■ Directive ■
Each line from the beginning of the data below through the line containing "place_car(t, (15.93, 4.78), (16.05, 1.97), 1, 1.81, -.235)" should be repeated exactly, please.

■ Excerpted records ■
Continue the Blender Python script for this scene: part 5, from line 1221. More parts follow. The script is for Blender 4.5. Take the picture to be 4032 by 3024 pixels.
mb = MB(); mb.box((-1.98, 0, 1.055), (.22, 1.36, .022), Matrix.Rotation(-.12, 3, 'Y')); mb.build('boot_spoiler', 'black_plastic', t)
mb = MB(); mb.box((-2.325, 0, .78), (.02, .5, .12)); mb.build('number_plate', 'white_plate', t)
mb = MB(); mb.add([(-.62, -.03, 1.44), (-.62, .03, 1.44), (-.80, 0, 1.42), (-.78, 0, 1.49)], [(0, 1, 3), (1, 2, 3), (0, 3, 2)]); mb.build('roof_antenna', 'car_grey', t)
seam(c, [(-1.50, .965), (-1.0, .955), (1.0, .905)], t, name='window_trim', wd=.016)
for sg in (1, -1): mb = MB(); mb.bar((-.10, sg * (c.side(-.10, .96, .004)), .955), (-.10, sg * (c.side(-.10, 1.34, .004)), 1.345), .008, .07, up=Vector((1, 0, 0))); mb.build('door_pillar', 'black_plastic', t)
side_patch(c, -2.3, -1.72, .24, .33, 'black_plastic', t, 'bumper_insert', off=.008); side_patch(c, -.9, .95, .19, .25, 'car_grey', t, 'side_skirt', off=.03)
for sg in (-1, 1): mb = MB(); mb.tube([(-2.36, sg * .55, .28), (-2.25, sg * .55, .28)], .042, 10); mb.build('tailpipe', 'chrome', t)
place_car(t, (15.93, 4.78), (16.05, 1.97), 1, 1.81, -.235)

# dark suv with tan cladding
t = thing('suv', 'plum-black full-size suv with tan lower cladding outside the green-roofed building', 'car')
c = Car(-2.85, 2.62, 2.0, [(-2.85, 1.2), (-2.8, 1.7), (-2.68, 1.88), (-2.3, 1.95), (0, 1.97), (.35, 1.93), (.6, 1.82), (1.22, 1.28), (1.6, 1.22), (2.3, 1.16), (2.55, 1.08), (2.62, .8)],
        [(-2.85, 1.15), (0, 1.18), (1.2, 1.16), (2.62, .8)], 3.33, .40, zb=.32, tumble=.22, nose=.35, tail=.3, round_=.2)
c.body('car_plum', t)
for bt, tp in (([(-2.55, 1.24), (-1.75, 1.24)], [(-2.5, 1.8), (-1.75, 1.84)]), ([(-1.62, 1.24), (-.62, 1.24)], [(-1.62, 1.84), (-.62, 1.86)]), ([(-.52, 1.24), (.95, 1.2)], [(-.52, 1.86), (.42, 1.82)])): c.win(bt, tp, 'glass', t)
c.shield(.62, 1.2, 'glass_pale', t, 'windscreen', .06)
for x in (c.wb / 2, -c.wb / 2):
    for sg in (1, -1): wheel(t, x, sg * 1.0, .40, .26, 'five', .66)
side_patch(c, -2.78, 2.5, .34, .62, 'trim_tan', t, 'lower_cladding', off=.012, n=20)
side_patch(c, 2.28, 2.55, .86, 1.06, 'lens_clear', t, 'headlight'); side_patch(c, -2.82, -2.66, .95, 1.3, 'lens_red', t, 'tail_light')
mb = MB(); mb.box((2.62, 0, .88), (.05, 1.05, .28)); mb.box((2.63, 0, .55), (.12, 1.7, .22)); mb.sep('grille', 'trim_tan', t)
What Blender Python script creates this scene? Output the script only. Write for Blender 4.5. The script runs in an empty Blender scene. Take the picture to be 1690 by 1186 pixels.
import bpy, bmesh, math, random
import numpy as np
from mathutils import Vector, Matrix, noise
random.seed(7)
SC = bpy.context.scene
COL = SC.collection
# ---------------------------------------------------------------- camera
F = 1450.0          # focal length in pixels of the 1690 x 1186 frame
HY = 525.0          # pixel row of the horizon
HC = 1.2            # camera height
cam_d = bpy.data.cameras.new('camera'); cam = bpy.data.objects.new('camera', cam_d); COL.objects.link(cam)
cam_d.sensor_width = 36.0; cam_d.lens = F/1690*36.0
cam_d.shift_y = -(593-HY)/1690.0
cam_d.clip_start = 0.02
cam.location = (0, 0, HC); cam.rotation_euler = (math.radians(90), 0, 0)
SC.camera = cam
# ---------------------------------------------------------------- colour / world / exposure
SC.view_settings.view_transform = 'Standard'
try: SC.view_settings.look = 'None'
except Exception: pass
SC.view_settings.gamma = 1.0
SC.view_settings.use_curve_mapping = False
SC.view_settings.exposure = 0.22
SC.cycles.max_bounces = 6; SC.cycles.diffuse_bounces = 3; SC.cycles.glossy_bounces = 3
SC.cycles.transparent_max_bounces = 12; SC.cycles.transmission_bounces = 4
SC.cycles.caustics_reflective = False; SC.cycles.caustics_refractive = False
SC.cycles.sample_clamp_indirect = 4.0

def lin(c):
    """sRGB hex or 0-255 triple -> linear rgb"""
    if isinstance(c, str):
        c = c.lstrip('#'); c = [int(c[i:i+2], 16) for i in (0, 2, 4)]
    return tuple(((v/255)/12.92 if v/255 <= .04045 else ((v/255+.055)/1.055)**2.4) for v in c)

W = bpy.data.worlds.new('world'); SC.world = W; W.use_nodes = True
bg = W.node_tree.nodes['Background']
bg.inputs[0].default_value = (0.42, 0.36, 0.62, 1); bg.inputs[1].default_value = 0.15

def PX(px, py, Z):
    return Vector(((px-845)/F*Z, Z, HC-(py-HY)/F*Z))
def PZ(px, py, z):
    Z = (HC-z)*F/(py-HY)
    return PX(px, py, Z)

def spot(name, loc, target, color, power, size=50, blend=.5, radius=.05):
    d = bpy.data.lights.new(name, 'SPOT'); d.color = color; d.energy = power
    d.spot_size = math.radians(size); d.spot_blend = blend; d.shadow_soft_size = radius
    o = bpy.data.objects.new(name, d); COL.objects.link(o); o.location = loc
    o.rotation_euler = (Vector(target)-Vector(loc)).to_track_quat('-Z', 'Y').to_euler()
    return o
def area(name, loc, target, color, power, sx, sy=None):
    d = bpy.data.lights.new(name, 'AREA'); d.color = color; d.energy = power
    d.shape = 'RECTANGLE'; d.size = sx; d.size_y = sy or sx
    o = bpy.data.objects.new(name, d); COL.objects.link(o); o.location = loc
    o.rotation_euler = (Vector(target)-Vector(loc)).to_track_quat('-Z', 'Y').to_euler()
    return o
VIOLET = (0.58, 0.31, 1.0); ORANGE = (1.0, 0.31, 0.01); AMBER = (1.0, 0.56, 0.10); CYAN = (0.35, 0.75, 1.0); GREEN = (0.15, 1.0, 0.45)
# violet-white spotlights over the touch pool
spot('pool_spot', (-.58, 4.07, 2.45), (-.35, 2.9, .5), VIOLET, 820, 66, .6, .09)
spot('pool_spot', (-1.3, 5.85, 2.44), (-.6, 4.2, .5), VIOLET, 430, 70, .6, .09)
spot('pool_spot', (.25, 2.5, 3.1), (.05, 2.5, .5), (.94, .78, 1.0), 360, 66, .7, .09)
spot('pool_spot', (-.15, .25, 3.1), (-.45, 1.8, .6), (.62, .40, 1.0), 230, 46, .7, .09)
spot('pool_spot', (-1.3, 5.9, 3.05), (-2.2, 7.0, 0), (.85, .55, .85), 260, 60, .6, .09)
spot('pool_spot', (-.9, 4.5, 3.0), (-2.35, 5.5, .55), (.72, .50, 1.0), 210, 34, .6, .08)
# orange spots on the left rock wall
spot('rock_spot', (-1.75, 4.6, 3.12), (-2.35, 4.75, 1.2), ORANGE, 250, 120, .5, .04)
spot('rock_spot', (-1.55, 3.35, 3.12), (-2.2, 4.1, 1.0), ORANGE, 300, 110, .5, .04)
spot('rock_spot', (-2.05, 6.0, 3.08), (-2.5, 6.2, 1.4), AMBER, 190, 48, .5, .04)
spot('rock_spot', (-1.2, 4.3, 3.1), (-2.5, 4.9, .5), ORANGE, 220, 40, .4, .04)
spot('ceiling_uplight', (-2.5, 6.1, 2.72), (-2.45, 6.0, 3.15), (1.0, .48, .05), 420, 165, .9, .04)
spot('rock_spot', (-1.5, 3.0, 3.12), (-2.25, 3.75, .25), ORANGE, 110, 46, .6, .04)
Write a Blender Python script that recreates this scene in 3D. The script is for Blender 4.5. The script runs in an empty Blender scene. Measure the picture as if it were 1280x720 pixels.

■ Exercise result ■
Continue the Blender Python script for this scene: part 5, from line 1221. More parts follow. The script is for Blender 4.5. Take the picture to be 4032 by 3024 pixels.
mb = MB(); mb.box((-1.98, 0, 1.055), (.22, 1.36, .022), Matrix.Rotation(-.12, 3, 'Y')); mb.build('boot_spoiler', 'black_plastic', t)
mb = MB(); mb.box((-2.325, 0, .78), (.02, .5, .12)); mb.build('number_plate', 'white_plate', t)
mb = MB(); mb.add([(-.62, -.03, 1.44), (-.62, .03, 1.44), (-.80, 0, 1.42), (-.78, 0, 1.49)], [(0, 1, 3), (1, 2, 3), (0, 3, 2)]); mb.build('roof_antenna', 'car_grey', t)
seam(c, [(-1.50, .965), (-1.0, .955), (1.0, .905)], t, name='window_trim', wd=.016)
for sg in (1, -1): mb = MB(); mb.bar((-.10, sg * (c.side(-.10, .96, .004)), .955), (-.10, sg * (c.side(-.10, 1.34, .004)), 1.345), .008, .07, up=Vector((1, 0, 0))); mb.build('door_pillar', 'black_plastic', t)
side_patch(c, -2.3, -1.72, .24, .33, 'black_plastic', t, 'bumper_insert', off=.008); side_patch(c, -.9, .95, .19, .25, 'car_grey', t, 'side_skirt', off=.03)
for sg in (-1, 1): mb = MB(); mb.tube([(-2.36, sg * .55, .28), (-2.25, sg * .55, .28)], .042, 10); mb.build('tailpipe', 'chrome', t)
place_car(t, (15.93, 4.78), (16.05, 1.97), 1, 1.81, -.235)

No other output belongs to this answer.